Many of the “Dorchester Fellows” are doing important work. There’s Sylvia Vrinceanu Nichita, who bring books to poor children in isolated rural villages in Romania. Madalina Marcu has organized a set of local foundations across Romania and just recently formed a coalition of Romanian civil society groups. Zsuzsanna Gutjahr helps manage 5,000 public housing units and commercial spaces in her neighborhood of Budapest. Szabrina Abdullah Magdi is organizing a civil platform with chapters on social issues across Hungary.

Hungary is led by Victor Orban, an autocrat whose Fidesz Party, aided by gerrymandering, holds a super majority in Parliament. They control government TV stations that put out propaganda continually. They have pressured other TV stations and media to sell to Orban supporters.  His party plastered Hungary with posters accusing Hungarian philanthropist and businessman George Soros of trying to run the country and open the borders to tens of thousands of non-Christian immigrants. They doctor photos of Soros to give him a big hooked nose: a clear anti-Semitic smear.  

Orban is the only European Union member country giving support to Putin. Hungary gets massive aid annually from the European Union. For years, Orban’s regime hasn’t lived up to EU standards for democracy. It is finally withholding some of this aid, and Orban has retaliated by holding up a European Union multi-billion dollar aid package to Ukraine.  He is the darling of the US Republican Party and of Fox News commentator Tucker Carlson.

While visiting, we attended a rally of 3,000 in the small city of Pecs that was involved in a nationwide teachers strike (Hungary’s teachers are the lowest paid in Europe). I also attended a Reunion Conference of people who have been in this Professional Fellows program. There are more than 300 people from the 5 countries working to build a stronger civil society in their communities. In my first visit 8 years ago, I was told, “you can make a revolution to overthrow communism in 3 days, change your economy in 6 months, but it takes a generation to build a civil society.” One, that is, featuring social service agencies, community groups, independent labor unions, and a democratic government.
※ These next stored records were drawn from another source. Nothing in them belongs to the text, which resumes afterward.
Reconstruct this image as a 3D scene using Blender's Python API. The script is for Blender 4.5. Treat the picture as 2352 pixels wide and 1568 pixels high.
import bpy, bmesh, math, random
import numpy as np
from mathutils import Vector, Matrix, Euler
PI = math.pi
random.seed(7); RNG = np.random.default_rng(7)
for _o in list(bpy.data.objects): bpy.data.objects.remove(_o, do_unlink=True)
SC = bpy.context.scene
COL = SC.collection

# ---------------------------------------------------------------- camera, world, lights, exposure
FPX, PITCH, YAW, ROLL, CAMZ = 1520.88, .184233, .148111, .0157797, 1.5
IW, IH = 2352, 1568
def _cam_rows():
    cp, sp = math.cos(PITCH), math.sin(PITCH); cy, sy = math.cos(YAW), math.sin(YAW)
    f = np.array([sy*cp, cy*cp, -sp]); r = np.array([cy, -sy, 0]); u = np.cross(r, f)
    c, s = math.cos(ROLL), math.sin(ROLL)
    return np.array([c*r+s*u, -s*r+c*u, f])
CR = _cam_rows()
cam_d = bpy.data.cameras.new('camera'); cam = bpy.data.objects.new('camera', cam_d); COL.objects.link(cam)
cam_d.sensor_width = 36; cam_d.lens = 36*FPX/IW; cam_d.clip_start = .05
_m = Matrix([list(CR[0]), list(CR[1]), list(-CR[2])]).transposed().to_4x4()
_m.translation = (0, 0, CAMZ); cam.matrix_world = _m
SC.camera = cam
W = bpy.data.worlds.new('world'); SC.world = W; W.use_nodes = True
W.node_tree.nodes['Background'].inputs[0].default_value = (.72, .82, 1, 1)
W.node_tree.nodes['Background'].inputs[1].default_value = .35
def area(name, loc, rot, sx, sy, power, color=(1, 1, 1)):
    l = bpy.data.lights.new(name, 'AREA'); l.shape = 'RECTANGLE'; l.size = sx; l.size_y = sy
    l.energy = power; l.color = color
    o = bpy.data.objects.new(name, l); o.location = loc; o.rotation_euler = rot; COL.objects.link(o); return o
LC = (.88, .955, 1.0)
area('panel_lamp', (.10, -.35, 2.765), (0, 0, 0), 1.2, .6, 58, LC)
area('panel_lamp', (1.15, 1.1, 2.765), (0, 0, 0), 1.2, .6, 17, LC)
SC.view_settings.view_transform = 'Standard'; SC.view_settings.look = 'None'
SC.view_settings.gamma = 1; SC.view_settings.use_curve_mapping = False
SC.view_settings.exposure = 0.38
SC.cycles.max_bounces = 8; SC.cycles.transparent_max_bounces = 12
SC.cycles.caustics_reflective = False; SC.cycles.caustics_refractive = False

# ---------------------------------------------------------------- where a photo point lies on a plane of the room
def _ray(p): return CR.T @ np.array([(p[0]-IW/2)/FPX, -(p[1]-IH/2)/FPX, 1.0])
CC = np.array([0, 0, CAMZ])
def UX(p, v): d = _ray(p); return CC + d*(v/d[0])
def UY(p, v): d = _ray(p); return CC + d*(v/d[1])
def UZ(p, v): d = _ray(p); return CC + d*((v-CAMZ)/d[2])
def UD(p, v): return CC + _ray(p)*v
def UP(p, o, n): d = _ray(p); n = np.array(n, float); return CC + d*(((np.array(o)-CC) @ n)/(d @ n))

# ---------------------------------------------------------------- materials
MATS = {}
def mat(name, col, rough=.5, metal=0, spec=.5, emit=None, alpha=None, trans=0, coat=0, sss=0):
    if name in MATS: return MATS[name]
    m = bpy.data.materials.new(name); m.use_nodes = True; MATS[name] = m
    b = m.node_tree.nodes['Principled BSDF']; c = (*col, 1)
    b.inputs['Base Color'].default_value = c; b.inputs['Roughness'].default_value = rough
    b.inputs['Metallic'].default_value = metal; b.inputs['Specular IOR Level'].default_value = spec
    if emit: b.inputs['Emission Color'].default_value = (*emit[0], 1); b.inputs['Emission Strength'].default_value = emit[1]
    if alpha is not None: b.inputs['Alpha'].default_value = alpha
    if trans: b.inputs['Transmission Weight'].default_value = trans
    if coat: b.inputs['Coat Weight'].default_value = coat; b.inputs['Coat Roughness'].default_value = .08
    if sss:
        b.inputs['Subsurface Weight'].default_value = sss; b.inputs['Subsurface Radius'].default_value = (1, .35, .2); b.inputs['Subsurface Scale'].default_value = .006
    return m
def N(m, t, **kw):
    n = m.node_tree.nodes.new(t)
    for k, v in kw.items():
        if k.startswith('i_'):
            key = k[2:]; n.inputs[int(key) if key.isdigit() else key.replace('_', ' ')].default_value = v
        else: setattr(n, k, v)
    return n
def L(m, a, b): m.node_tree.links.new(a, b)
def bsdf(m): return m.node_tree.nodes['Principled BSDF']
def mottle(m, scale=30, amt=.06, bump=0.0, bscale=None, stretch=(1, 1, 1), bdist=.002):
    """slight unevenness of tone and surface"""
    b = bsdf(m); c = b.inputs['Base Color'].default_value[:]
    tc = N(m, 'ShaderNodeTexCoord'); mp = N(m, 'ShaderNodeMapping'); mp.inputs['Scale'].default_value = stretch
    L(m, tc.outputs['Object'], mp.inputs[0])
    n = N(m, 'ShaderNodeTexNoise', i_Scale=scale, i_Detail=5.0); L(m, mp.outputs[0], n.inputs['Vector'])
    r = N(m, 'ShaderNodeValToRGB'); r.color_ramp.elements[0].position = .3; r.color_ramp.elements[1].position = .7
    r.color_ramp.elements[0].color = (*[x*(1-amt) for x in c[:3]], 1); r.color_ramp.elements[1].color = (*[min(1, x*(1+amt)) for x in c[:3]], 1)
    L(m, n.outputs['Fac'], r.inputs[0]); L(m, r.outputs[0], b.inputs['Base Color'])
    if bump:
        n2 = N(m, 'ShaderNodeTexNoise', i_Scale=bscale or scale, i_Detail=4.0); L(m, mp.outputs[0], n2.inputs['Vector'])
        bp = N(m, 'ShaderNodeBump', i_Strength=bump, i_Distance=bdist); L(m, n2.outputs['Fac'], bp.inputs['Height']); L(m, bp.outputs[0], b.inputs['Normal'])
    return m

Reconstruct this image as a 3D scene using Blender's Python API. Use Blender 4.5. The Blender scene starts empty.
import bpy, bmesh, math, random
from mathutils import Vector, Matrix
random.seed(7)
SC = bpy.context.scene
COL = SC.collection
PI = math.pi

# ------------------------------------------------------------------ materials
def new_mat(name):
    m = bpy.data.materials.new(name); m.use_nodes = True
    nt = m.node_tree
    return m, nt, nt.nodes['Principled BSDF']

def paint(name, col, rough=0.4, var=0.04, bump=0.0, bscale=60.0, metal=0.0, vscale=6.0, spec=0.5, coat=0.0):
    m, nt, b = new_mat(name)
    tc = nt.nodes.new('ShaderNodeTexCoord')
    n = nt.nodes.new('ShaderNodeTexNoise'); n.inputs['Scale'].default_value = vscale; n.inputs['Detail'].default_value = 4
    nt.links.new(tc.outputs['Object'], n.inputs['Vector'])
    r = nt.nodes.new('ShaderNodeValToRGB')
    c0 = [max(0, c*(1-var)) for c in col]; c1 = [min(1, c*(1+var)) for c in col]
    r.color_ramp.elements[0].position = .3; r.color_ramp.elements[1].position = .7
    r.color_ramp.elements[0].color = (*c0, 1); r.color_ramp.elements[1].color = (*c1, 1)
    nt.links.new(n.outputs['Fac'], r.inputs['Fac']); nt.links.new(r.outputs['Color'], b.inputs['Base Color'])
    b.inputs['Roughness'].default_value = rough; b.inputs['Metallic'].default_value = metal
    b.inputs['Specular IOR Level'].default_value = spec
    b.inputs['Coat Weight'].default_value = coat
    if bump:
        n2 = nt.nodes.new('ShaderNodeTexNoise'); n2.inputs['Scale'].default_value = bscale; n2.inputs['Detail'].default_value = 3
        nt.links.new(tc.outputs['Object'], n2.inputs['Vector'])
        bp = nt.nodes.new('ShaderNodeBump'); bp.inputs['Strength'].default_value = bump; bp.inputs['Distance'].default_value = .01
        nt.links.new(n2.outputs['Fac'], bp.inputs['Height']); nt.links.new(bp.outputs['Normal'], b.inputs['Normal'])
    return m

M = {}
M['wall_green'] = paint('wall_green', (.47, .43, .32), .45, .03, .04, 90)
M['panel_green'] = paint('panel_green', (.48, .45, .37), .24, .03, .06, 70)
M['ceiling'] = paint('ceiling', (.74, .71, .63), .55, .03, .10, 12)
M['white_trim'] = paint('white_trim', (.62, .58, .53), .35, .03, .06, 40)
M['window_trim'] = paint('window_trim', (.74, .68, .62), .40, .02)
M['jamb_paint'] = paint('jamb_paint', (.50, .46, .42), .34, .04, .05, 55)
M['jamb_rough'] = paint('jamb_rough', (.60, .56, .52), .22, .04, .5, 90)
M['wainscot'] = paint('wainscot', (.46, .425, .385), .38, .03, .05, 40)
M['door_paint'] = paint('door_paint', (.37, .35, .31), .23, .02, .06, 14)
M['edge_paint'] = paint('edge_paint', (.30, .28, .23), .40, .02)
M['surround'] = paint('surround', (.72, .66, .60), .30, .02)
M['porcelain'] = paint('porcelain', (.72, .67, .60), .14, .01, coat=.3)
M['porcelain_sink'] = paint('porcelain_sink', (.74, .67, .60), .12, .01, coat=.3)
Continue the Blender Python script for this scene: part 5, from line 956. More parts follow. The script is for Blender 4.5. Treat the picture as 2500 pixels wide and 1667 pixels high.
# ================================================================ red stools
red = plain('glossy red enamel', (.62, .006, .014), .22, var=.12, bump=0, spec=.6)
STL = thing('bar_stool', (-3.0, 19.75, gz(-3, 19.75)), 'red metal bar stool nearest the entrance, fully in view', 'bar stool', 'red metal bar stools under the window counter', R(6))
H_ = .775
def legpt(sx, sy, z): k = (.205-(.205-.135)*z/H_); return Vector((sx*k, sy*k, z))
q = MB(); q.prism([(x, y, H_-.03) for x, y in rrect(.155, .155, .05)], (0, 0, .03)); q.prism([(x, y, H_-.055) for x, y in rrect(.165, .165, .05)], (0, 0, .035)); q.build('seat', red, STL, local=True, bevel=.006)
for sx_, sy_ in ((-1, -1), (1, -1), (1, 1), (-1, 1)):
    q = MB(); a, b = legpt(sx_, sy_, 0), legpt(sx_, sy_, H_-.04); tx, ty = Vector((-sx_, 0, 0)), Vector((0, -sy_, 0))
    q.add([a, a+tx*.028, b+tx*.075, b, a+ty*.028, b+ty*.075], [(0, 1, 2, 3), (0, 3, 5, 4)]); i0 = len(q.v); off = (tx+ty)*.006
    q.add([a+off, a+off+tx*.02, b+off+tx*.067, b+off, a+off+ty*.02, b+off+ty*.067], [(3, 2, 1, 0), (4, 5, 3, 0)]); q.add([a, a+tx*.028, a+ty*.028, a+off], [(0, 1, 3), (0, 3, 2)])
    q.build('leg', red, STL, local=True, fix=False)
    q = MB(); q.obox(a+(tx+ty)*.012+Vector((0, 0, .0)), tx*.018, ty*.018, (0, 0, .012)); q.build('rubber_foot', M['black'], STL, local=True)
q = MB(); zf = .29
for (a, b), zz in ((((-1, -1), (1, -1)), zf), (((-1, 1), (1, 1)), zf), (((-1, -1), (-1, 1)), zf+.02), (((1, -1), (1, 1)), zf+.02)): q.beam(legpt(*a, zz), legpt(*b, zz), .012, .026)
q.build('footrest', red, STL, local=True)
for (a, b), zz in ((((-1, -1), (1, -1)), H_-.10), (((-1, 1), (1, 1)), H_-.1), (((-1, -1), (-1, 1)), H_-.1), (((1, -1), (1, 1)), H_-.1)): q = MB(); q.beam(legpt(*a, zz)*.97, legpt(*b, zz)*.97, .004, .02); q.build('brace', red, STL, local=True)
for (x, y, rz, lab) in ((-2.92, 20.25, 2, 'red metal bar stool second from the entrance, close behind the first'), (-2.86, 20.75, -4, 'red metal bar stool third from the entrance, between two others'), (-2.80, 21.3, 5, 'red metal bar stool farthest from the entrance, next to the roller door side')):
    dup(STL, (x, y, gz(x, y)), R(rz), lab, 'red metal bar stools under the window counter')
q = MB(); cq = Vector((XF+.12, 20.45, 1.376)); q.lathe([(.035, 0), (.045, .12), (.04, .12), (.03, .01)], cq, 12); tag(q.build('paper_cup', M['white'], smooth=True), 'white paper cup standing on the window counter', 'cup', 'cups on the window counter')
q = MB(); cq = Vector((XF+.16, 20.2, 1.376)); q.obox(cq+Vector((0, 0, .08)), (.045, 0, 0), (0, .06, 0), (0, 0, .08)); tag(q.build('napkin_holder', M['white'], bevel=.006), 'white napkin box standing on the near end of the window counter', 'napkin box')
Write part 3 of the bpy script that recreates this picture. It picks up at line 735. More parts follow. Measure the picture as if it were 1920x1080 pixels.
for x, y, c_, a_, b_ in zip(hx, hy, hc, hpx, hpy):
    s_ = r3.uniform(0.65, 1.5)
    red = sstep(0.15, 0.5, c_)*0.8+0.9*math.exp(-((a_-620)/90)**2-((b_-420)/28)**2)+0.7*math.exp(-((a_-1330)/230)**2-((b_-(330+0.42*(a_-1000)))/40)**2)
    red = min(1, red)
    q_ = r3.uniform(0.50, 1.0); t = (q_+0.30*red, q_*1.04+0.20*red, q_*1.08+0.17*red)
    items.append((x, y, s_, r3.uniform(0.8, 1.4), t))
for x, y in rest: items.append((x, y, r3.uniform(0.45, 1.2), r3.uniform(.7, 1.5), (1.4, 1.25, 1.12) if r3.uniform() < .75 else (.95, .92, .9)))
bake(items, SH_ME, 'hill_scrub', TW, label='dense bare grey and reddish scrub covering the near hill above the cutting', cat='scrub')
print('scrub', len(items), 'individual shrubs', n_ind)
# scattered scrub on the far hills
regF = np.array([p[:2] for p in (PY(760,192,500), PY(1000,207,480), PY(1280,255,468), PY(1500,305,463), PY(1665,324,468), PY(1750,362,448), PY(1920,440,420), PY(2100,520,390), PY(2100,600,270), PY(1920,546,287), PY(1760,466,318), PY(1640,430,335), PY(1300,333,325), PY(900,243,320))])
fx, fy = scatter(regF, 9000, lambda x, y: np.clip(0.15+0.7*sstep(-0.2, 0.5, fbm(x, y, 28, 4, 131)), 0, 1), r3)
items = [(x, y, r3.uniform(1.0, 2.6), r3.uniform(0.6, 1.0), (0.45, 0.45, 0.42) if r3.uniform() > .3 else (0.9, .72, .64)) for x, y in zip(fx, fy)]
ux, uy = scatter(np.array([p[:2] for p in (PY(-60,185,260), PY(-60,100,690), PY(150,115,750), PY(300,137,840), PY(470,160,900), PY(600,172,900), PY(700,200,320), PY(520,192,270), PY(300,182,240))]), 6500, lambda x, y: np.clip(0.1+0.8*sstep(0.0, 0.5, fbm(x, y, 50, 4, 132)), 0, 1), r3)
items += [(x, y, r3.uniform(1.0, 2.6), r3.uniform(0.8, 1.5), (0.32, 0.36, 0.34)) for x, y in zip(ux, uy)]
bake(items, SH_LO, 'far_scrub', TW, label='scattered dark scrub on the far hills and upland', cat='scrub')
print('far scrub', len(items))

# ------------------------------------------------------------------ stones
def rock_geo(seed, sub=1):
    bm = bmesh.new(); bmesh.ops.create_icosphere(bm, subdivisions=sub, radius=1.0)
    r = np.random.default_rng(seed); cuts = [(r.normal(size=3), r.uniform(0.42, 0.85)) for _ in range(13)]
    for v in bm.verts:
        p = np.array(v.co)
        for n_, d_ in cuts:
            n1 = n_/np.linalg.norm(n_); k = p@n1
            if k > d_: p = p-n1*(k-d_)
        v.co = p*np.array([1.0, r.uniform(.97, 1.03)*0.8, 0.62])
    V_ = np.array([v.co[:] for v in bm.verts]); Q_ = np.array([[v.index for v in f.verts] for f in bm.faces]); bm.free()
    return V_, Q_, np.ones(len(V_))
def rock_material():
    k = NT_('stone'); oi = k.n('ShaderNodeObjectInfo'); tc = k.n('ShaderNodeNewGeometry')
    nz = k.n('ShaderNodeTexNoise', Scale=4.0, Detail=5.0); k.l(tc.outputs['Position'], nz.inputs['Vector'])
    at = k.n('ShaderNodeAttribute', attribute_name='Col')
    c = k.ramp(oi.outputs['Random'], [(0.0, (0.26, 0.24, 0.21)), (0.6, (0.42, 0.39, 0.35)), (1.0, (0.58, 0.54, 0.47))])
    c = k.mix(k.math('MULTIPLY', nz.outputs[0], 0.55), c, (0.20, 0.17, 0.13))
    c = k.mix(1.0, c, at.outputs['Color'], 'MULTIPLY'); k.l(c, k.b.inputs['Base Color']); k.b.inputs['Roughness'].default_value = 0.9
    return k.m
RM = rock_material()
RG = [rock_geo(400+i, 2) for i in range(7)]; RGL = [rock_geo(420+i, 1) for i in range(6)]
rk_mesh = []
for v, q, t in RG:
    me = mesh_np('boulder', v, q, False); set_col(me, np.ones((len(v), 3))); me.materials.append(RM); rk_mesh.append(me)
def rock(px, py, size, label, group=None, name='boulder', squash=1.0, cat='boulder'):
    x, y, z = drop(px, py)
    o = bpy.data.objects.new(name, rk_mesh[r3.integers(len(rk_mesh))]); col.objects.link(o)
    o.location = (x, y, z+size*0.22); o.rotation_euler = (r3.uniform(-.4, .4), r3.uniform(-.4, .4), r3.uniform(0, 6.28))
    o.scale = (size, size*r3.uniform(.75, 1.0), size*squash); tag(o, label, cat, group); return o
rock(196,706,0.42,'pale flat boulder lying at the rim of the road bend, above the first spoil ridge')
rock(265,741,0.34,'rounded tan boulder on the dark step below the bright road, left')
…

Thanks to the people in this program, I was able to find my relative Gyorgi Florek in Budapest.  Almost all Jews in Hungary were killed in the Holocaust of World War II by the Nazis, who were aided by Hungarian collaborators. That multitude included some of my relatives, so it was a miracle to be reunited with Gyorgi and his family. I also visited my great uncle and great aunt’s grave in a greatly overgrown cemetery and cleared the brush around it. I also placed a plant above the grave.  

I’m grateful to have had this chance to meet dedicated people from these countries and learn about their culture, politics, and challenges.

Lew Finfer is a Dorchester resident and community organizer with MA Communities Action Network.